SHERIFF GUTHRIE

    BORN at the quaint old mansion-house of Culhorn, near Stranraer, in 1835, William Guthrie came of a stock of yeomen settled in Kyle since the seventeenth century. One of the race, Alexander Guthrie of Mount, grew rich as a coal-master, and handed his estates, through his only daughter, to Lord Oranmore and Brown; and Sheriff Guthrie's grandfather and uncle, William and Robert Guthrie of Crossburn, were leading agriculturists in Ayrshire for eighty years. His father, George Guthrie, of Appleby and Ernambrie, was bred as a lawyer, and besides farming his own lands, and showing an example in the reclamation of moor and moss on the farms of Glenhowl near Glenluce, and of Aird, near Stranraer, of which he was tenant, was from 1830 till 1868 chamberlain of the great estates in Ayrshire and Wigtownshire of the Earldom of Stair. It was largely through his exertions and management that Wigtown County and Burghs were wrested from the Tories in 1841, and he took a prominent part in establishing the Portpatrick railway. Sheriff Guthrie was eldest of the family, and after a childhood spent in the woods and fields, received his education from private tutors, at Stranraer Academy, and at Glasgow University. Here he distinguished himself in the classes of Professors Ramsay and Lushington, but for two years was laid aside by a malady supposed to be phthisis. The skill and care however, of Dr. Gully of Malvern, father of the late Speaker, restored him to health, and he resumed his legal studies in 1856, and was admitted to the Scottish Bar in 1861. In the same year he married, and began the practice of his profession in Edinburgh.
    To begin with he devoted himself to the literary aspect of Scottish Law. From 1866 to 1871 he acted as law reporter for the Scotsman and Glasgow Herald. From 1867 to 1873 he edited the Journal of Jurisprudence, then the only law journal in Scotland. In 1868 appeared his translation of Savigny's "Private International Law," of which an enlarged edition was published in 1886. Editions of "Erskine's Principles" appeared from his pen in 1870 and 1874, and between 1871 and 1899 he edited no fewer than five editions of "Bell's Principles," which he made "the most useful and authoritative modern text-book of the law of Scotland." He was also editor of "Hunter on Landlord and Tenant," and author of a large number of legal articles in various journals, as well as a work on "The Law of Trades Unions," and a volume on Court of Session cases; and he championed the cause of the Established Church in a pamphlet "The Democratic View of the Church Question."

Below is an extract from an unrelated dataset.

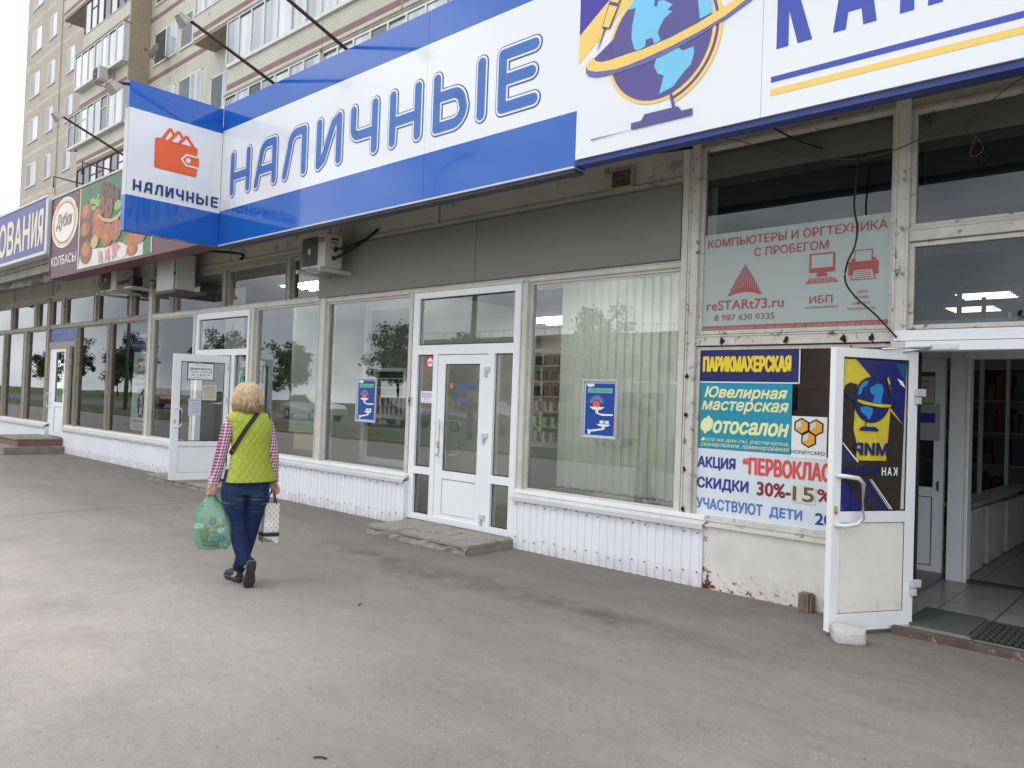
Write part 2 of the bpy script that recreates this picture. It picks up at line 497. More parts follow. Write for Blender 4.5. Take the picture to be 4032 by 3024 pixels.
# ================================================================ GROUND
g = MB()
g.poly([(-400, -3.5, 0), (60, -3.5, 0), (60, 40, 0), (-400, 40, 0)])
g.build('pavement', M_asphalt, kind='structure')
M_grass = mat('lawn_green', lin((92, 112, 58)), .9, .35, 1.2, bump=.6, bscale=60)
M_kerb = mat('kerb_stone', lin((168, 164, 156)), .85, .15, 5)
M_road = mat('road_asphalt', lin((120, 118, 116)), .85, .12, 1.5)
MB().poly([(-400, -60, -.02), (400, -60, -.02), (400, -3.5, -.02), (-400, -3.5, -.02)]).build('lawn', M_grass, kind='structure')
MB().poly([(-400, -19, -.012), (400, -19, -.012), (400, -9.2, -.012), (-400, -9.2, -.012)]).build('road', M_road, kind='structure')
MB().poly([(-400, 40, -.02), (400, 40, -.02), (400, 400, -.02), (-400, 400, -.02)]).build('courtyard_ground', M_road, kind='structure')
MB().box(-400, 60, -3.62, -3.5, -.1, .09).build('kerb', M_kerb, kind='structure')

# ================================================================ SHOP BUILDING
shop = thing('shop_building', 'long low shop front with white window frames and corrugated white base below sign boards', 'building', (-9, 6.3, 0))
YG = 6.30

def post(x0, x1, z0, z1, m=None, y0=6.235, y1=6.37, name='post'):
    b = MB(); b.box(x0, x1, y0, y1, z0, z1)
    if x1-x0 > .09:       # folded sheet edges
        b.box(x0-.0, x0+.018, y0-.012, y0, z0, z1); b.box(x1-.018, x1, y0-.012, y0, z0, z1)
    return b.build(name, m or M_post, shop, .004)
def transom(x0, x1, z0, z1, m=None, y0=6.245, y1=6.365):
    b = MB(); b.box(x0, x1, y0, y1, z0, z1)
    b.box(x0, x1, y0-.010, y0, z1-.016, z1); b.box(x0, x1, y0-.010, y0, z0, z0+.014)
    return b.build('transom', m or M_post, shop, .003)
def window(x0, x1, z0, z1, m=None, gm=None, rim=.028, label=None, y=YG):
    b = MB()
    b.box(x0, x1, y-.03, y+.03, z0, z0+rim); b.box(x0, x1, y-.03, y+.03, z1-rim, z1)
    b.box(x0, x0+rim, y-.03, y+.03, z0+rim, z1-rim); b.box(x1-rim, x1, y-.03, y+.03, z0+rim, z1-rim)
    w = b.build('window', m or M_post, shop, .003)
    if label: w['label'] = label
    q = MB(); q.rect(x0+rim, x1-rim, z0+rim, z1-rim, y)
    q.build('pane', gm or M_glass, w)
    return w
E1, E2, E3, E4, E5 = (-21.05, -20.88), (-15.20, -15.05), (-9.43, -9.27), (-3.555, -3.455), (-1.81, -1.705)
ZS, ZB0, ZB1, ZT = .62, 2.885, 2.96, 3.575
# full height posts
post(*E1, .58, 3.60, M_opost); post(*E2, .60, 3.60); post(*E3, .58, 3.60)
post(-26.98, -26.8, .58, 3.60, M_opost)
post(E4[0], E4[1], .50, 4.0, M_rpost); post(E5[0], E5[1], 2.10, 4.0, M_rpost)
b = MB(); b.box(-3.62, -3.558, 6.215, 6.30, .50, 3.98); b.build('post', M_post, shop, .004)
# lower posts
for a, c in ((-24.55, -24.42), (-22.80, -22.57), (-19.07, -18.97), (-17.19, -17.09), (-13.31, -13.225)): post(a, c, ZS, ZB0, M_opost if a < -16 else None)
post(-11.345, -11.215, .5, ZB0); post(-7.445, -7.385, .5, ZB0); post(-5.575, -5.48, .5, ZB0)
# middle and head bars
for a, c, m in ((-26.8, E1[0], M_opost), (E1[1], E2[0], M_opost), (E2[1], E3[0], None)):
    transom(a, c, ZB0, ZB1, m); transom(a, c, ZT, 3.64, m or M_opost)
transom(E3[1], -3.62, 2.865, 2.925)
post(-32.8, -32.62, .58, 3.60, M_opost); transom(-32.62, -26.98, ZB0, ZB1, M_opost); transom(-32.62, -26.98, ZT, 3.64, M_opost); post(-30.7, -30.55, ZS, ZB0, M_opost); post(-28.9, -28.75, ZS, ZB0, M_opost)
for a, c in ((-32.62, -30.7), (-30.55, -28.9), (-28.75, -26.98)): window(a, c, ZS, ZB0, M_opost, M_gdark); window(a+.07, c-.07, ZB1, ZT, M_opost, M_gdark)
# upper mullions and upper windows
mull = [-26.8, -23.99, -23.86, -22.04, -21.87, E1[0]]
def upper(xs, m):
    for i in range(0, len(xs)-1, 2): window(xs[i], xs[i+1], ZB1, ZT, m, M_gdark)
    for i in range(1, len(xs)-2, 2): post(xs[i], xs[i+1], ZB1, ZT, m)
upper(mull, M_opost)
upper([E1[1], -20.06, -19.89, -18.04, -17.89, -16.13, -16.0, E2[0]], M_opost)
upper([E2[1], -14.26, -14.14, -12.29, -12.18, -10.34, -10.21, E3[0]], M_opost)
# lower windows
for a, c in ((-26.8, -24.55), (-24.42, -22.80), (-22.57, E1[0])): window(a, c, ZS, ZB0, M_opost, M_gdark)
window(-19.46, -19.07, ZS, 2.45, M_opost, M_gdark)
for a, c in ((-18.97, -17.19), (-17.09, E2[0])): window(a, c, ZS, ZB0, M_opost, M_gdark)
window(E2[1], -13.31, ZS, ZB0, None, M_gdark)
window(-11.215, E3[0], ZS, ZB0)
window(E3[1], -7.445, ZS, 2.865)
window(-5.48, -3.62, ZS, 2.865)
window(E4[1], E5[0], 2.235, 3.925, M_rpost, M_gdark, .034)
window(E4[1], E5[0], .60, 2.125, M_rpost, M_gdark, .030)
transom(E4[1], E5[0], 2.135, 2.228, M_rpost); transom(E4[1], E5[0], .555, .60, M_rpost)
transom(E4[1], E5[0], 3.925, 3.985, M_opost)
# right of the last post: two rows of panes over the open entrance
window(E5[1], .62, 2.985, 3.885, M_rpost, M_gdark, .034); window(E5[1], .62, 2.225, 2.88, M_rpost, M_gdark, .034)
transom(E5[1], 2.4, 2.885, 2.98, M_rpost); transom(E5[1], 2.4, 3.885, 3.96, M_opost)
post(.62, .74, 2.225, 2.88, M_rpost); post(.62, .74, 2.985, 3.885, M_rpost)
window(.74, 2.4, 2.985, 3.885, M_rpost, M_gdark, .034); window(.74, 2.4, 2.225, 2.88, M_rpost, M_gdark, .034)
b = MB(); b.box(-1.79, 2.4, 6.215, 6.38, 2.135, 2.215); b.box(-1.70, 2.4, 6.20, 6.38, 2.06, 2.13); b.build('entrance_lintel', M_white, shop, .004)
b = MB(); b.box(-1.80, -1.70, 6.205, 6.37, .02, 2.13); b.build('door_jamb', M_post, shop, .005)
# big grey sheet over the centre windows, wall band, vent
b = MB(); b.box(E3[1]-.15, -6.28, 6.20, 6.235, 2.93, 3.62); b.box(-6.272, -3.625, 6.20, 6.235, 2.93, 3.62); b.build('fascia_panel', M_panel, shop, .003)
b = MB(); b.box(-9.45, -3.60, 6.24, 6.40, 2.925, 3.64); b.build('wall_backing', M_soffit, shop)
b = MB(); b.box(-33, 2.4, 6.30, 6.55, 3.64, 4.06); b.box(-33, -3.5, 6.26, 6.30, 3.645, 3.70)
for x in (-24, -20.96, -18, -15.12, -12.2, -9.35, -7.05): b.box(x-.03, x+.03, 6.27, 6.30, 3.70, 4.03)
b.build('upper_wall', M_wallb, shop)
b = MB(); b.box(-33, 2.4, 5.36, 6.30, 4.03, 4.10); b.box(-33, 2.4, 5.34, 5.42, 3.93, 4.029)
b.build('soffit', M_soffit, shop)
b = MB(); b.box(-33, 2.6, 5.34, 16.2, 4.11, 4.45); b.build('roof', M_soffit, shop)
b = MB(); b.box(-4.47, -4.20, 6.262, 6.30, 3.70, 3.905)
v = b.build('vent_grille', mat('vent_cream', lin((176, 160, 138)), .6, .15, 9), shop, .006)
b = MB(); b.rect(-4.44, -4.23, 3.725, 3.88, 6.258, 0)
for i in range(15): b.box(-4.438+i*.0142, -4.433+i*.0142, 6.248, 6.257, 3.725, 3.88, 1)
b.box(-4.44, -4.23, 6.246, 6.256, 3.80, 3.806, 1)
b.build('vent_slats', [M_black, mat('vent_slat', lin((120, 108, 92)), .6, .1, 9)], v)
# crumpled sheet hanging under the far sign
b = MB(); r = random.Random(3); n = 36
top = [(-27+i*9.3/n, 5.42+.05*math.sin(i*.9), 4.24) for i in range(n+1)]
bot = [(-27+i*9.3/n, 5.50+r.uniform(-.10, .10), 3.80+r.uniform(-.05, .05)+.05*math.sin(i*.7)) for i in range(n+1)]
mid = [((a[0]+c[0])/2, (a[1]+c[1])/2+r.uniform(-.09, .09), 4.02) for a, c in zip(top, bot)]
for i in range(n):
    b.poly([bot[i], bot[i+1], mid[i+1], mid[i]]); b.poly([mid[i], mid[i+1], top[i+1], top[i]])
b.build('canopy_valance', mat('valance_grey', lin((128, 132, 136)), .6, .25, 2), shop)

# corrugated base with sloping ledge
def base(x0, x1, lend=True, rend=True):
    b = MB(); x = x0; y0 = 6.185; pts = []
    while x < x1-.001:
        for dx, dy in ((0, 0), (.062, 0), (.070, .013), (.082, .013), (.090, 0)):
            xx = min(x+dx, x1); pts.append((xx, y0+dy))
        x += .0901
    r = random.Random(int(x0*10))
    zb = []
    for i in range(len(pts)): zb.append((-.004 if pts[i][1] > y0+.008 else -.012)+r.uniform(0, .010))
    for i in range(len(pts)-1):
        a, c = pts[i], pts[i+1]
        if c[0]-a[0] < 1e-5: continue
        b.poly([(a[0], a[1], zb[i]), (c[0], c[1], zb[i+1]), (c[0], c[1], .53), (a[0], a[1], .53)])
    if rend: b.poly([(x1, y0, 0), (x1, 6.36, 0), (x1, 6.36, .56), (x1, y0, .53)])
    if lend: b.poly([(x0, y0, 0), (x0, 6.36, 0), (x0, 6.36, .56), (x0, y0, .53)])
    o = b.build('corrugated_base', M_corr, shop)
    s = MB(); X0, X1 = x0-(.012 if lend else 0), x1+(.012 if rend else 0)
    sec = [(6.145, .515), (6.145, .556), (6.262, .612), (6.262, .60), (6.16, .548), (6.16, .515)]
    p = [(X0, y, z) for y, z in sec]+[(X1, y, z) for y, z in sec]; m = len(sec)
    s.add(p, [tuple(range(m)), tuple(range(2*m-1, m-1, -1))]+[(i, i+m, (i+1) % m+m, (i+1) % m) for i in range(m)])
    s.build('ledge', M_sill, shop)
    s = MB(); s.box(x0, x1, 6.2, 6.262, ZS-.03, ZS+.012); s.box(x0, x1, 6.27, 6.36, ZS-.08, ZS); s.build('sill_strip', M_white, shop, .003)
    t = MB(); x = x0+.05
    while x < x1-.04:
        for z in ((.50, .10) if int(x*11) % 2 else (.475, .13)):
            t.tube([(x, y0+.002, z), (x, y0-.008, z)], .0075, 6, 0, False)
        x += .135
    t.build('bolt', M_steelb, shop)['kind'] = 'stuff'
    return o
base(-32.7, -20.72, False); base(-19.50, -13.25); base(-11.19, -7.365); base(-5.555, -3.30)
b = MB(); b.box(-3.298, -1.80, 6.205, 6.30, -.01, .545); b.prism([(-3.298, .545), (-1.80, .545), (-1.80, .556), (-3.298, .556)], 6.18, 6.30)
b.build('rusty_base_panel', M_rust, shop)['label'] = 'white painted metal panel with brown rust along its foot'
# rust burns on the frames of the right window
M_burn = mat('black_burn', (.02, .014, .010), .9, .3, 30)
def blot(cx, cz, r0, y, rr):
    return [(cx+r0*rr.uniform(.45, 1.2)*math.cos(a)*.8, cz+r0*rr.uniform(.45, 1.25)*math.sin(a)) for a in [i*math.pi/6 for i in range(12)]]
b = MB(); rr = random.Random(5)
for x in (-3.20, -2.62, -2.16, -1.95): b.xz(blot(x, 2.165+rr.uniform(-.01, .01), .034, 0, rr), 6.2335)
for z in (1.86, 1.51, 1.02, .66): b.xz(blot(-3.525, z, .024, 0, rr), 6.2215)
b.build('burn_mark', M_burn, shop)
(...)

    As a first official recognition of these services he was appointed one of the authorised reporters of the Court of Session in 1871, a position which he held for three years. In 1871 also he was appointed a Commissioner under the Truck Act. and made an elaborate report on the fishing and knitting industries of Shetland. And in 1872, appointed Registrar of Friendly Societies in Scotland, he had the task of rearranging the records and restarting the office, which had fallen into disorder.
    So far he had carried on only a moderate practice at the Bar, being somewhat handicapped by want of physical strength, but in 1874 Sheriff Glassford Bell died, and on Mr. Gillespie Dickson's appointment to his place in Glasgow, Mr. Guthrie was offered a Sheriff-Substituteship there. In this new position his legal learning and other high qualifications rapidly became manifest, to the full appreciation of the profession and the public. On quitting Edinburgh in 1874 he was entertained at dinner by a company who bore ample testimony to his qualities and acquirements; and in 1881 the merits of his legal work in the literary field were recognised by Edinburgh University, which conferred on him the degree of LL.D.
    He received a disappointment in 1885, when, on the death of Sheriff Clark, Lord Advocate Macdonald appointed Professor Berry to the Sheriff-Principalship of Lanarkshire on personal and political grounds. A writer in the Times a few months later pointed out that Professor Berry did not possess the statutory qualifications for the office, and a Bill had to be introduced into Parliament to validate the appointment. Sheriff Guthrie thereupon wrote a letter denouncing the Bill as an offence to public order, and exposing the motives of the nomination. This letter was referred to in Parliament, and the Lord Advocate found some difficulty in making reply. Time, however, made amends, and on the death of Sheriff Berry in 1903 Dr. Guthrie received the appointment of Sheriff Principal, his nomination proving highly popular in Lanarkshire.
Sheriff Guthrie was a member of the Established Church, and a member of the University Councils both of Edinburgh and Glasgow. He died in Glasgow on 30th August, 1908.